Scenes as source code
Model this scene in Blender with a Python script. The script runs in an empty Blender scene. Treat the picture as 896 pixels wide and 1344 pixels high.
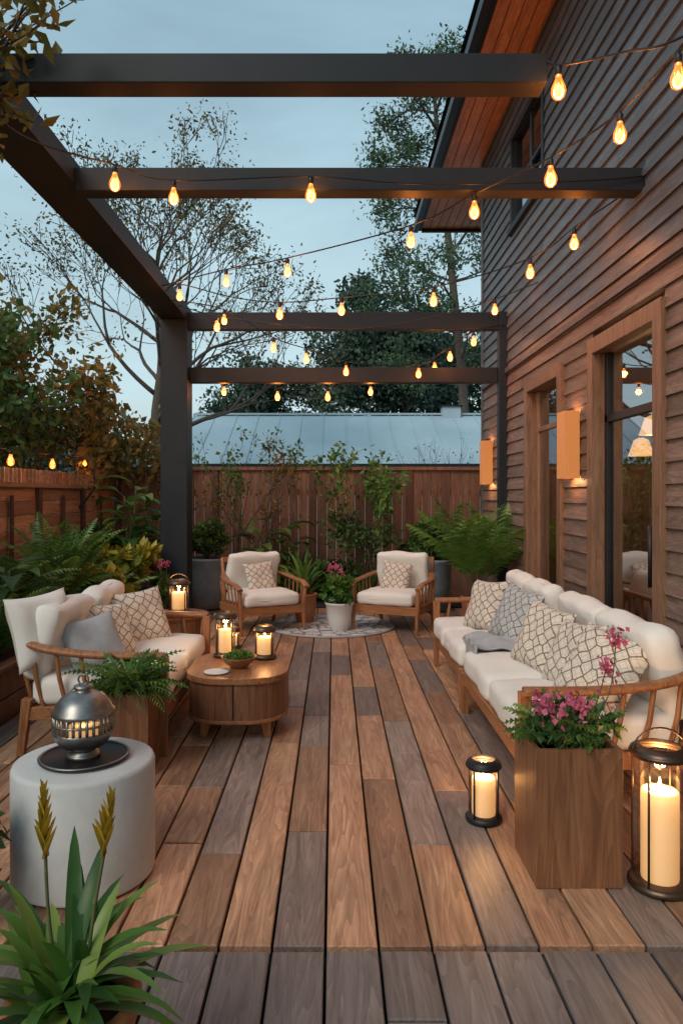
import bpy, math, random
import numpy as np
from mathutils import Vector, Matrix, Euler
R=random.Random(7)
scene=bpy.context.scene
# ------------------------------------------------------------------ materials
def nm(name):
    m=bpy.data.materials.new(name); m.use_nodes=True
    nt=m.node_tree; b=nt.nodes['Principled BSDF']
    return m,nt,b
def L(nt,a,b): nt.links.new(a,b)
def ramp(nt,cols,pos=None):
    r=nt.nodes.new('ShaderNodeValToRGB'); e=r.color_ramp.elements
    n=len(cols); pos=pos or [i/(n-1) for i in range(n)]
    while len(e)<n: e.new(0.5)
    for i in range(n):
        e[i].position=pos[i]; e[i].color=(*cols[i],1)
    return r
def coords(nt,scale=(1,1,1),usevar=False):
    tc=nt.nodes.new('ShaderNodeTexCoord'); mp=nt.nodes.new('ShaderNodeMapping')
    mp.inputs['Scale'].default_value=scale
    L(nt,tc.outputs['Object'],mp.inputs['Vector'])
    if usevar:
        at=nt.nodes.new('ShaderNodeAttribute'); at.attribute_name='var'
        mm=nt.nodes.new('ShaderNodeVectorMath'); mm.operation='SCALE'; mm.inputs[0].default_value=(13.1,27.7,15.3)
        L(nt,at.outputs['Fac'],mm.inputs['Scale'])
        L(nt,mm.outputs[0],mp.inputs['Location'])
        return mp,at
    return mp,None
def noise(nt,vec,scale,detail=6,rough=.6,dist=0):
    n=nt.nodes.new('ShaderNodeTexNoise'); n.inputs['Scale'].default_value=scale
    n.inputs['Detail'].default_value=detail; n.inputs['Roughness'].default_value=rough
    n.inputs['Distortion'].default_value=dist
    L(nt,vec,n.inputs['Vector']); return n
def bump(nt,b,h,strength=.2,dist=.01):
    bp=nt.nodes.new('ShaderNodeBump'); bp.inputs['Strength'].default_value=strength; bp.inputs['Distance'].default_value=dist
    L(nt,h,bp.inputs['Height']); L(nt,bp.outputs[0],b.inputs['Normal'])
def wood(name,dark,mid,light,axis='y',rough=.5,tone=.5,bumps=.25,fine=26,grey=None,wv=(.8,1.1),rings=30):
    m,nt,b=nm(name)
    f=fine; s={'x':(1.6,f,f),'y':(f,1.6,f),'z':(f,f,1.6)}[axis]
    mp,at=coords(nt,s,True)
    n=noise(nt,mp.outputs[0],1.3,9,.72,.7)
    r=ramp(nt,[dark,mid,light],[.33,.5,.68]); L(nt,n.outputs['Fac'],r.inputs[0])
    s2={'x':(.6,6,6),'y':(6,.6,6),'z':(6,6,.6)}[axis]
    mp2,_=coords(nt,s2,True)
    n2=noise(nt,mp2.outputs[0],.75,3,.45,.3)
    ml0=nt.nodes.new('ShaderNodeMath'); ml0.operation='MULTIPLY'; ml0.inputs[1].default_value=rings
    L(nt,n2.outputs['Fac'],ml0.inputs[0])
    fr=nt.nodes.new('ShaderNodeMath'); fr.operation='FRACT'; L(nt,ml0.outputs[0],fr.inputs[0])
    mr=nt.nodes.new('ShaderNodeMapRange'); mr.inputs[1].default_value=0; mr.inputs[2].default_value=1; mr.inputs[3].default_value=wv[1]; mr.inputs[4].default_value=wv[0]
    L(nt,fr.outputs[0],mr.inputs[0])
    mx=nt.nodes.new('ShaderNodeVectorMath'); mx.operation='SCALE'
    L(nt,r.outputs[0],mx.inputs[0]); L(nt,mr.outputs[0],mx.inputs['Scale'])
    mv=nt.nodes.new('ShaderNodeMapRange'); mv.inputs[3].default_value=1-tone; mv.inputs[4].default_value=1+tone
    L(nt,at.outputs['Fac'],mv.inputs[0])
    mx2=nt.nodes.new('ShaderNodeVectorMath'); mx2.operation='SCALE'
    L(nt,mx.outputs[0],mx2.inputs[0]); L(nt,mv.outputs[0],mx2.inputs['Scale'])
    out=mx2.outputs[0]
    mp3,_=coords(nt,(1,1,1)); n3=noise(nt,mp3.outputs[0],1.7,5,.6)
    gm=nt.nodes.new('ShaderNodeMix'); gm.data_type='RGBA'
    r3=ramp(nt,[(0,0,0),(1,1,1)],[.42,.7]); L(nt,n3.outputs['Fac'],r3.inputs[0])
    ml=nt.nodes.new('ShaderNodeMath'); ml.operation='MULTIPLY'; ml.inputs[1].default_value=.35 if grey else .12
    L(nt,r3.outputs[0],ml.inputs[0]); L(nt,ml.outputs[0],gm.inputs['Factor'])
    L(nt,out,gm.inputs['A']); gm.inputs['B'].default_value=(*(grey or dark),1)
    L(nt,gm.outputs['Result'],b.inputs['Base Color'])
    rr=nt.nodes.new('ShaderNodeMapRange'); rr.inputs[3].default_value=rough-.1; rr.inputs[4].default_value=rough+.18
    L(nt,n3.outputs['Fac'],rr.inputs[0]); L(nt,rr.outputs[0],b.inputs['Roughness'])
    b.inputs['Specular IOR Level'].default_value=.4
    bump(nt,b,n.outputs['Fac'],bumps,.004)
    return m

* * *

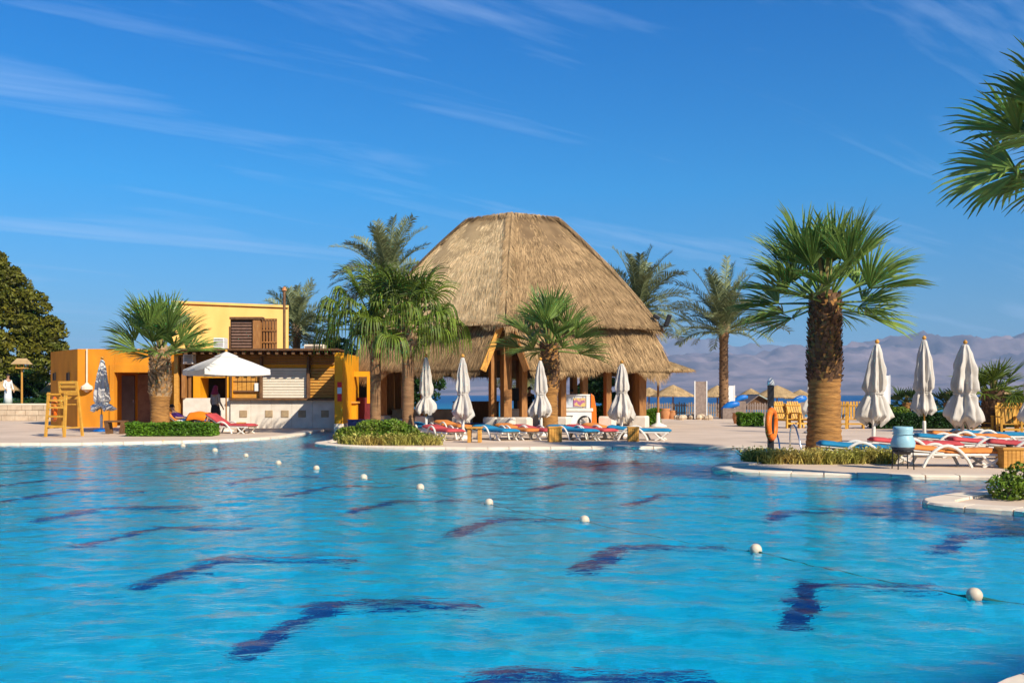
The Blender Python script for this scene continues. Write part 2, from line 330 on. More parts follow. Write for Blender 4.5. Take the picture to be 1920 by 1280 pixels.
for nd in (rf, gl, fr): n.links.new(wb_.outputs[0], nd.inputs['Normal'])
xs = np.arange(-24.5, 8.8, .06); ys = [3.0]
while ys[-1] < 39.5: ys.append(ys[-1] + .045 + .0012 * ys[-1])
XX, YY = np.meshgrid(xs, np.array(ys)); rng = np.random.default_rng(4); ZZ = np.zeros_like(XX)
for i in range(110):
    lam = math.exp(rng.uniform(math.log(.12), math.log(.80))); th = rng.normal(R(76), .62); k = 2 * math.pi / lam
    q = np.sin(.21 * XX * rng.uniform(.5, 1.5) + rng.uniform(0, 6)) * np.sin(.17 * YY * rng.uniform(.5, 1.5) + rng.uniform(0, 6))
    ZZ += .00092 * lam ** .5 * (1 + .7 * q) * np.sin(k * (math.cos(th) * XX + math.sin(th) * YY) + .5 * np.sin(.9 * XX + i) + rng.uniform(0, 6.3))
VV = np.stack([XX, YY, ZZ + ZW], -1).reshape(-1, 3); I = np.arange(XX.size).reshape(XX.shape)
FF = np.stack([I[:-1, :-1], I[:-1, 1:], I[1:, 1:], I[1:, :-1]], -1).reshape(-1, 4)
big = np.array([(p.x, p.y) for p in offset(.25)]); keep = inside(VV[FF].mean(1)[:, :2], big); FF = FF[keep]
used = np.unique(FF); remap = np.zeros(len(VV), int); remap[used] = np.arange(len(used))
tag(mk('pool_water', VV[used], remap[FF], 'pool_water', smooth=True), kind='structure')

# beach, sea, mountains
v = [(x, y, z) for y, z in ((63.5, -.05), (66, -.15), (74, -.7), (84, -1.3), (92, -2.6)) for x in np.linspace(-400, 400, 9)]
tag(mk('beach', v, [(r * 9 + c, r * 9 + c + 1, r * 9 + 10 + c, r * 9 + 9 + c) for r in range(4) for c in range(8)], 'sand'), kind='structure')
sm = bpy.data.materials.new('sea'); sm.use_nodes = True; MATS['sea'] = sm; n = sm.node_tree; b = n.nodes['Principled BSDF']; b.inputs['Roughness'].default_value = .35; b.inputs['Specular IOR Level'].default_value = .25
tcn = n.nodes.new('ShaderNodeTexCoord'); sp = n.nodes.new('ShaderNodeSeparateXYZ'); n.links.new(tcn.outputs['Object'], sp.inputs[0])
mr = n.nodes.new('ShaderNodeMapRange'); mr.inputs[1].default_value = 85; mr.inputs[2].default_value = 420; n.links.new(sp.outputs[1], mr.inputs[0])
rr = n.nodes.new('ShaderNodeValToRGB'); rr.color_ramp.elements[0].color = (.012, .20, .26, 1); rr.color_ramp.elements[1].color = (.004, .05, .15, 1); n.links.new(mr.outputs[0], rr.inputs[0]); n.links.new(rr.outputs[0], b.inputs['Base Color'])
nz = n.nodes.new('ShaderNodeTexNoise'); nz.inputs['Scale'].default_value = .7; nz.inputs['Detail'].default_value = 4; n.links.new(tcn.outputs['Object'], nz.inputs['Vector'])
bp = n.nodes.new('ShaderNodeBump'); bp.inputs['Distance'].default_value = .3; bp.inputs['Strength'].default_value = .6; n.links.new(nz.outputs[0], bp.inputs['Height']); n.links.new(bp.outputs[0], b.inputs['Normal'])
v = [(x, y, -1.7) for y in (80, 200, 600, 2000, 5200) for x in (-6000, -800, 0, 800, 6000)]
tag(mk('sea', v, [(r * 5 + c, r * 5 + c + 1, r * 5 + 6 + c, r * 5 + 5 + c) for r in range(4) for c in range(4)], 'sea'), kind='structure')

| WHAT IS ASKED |
Among the entries above, how many lines include the word "pixels"? Give the number with no comment.

| SOLUTION |
2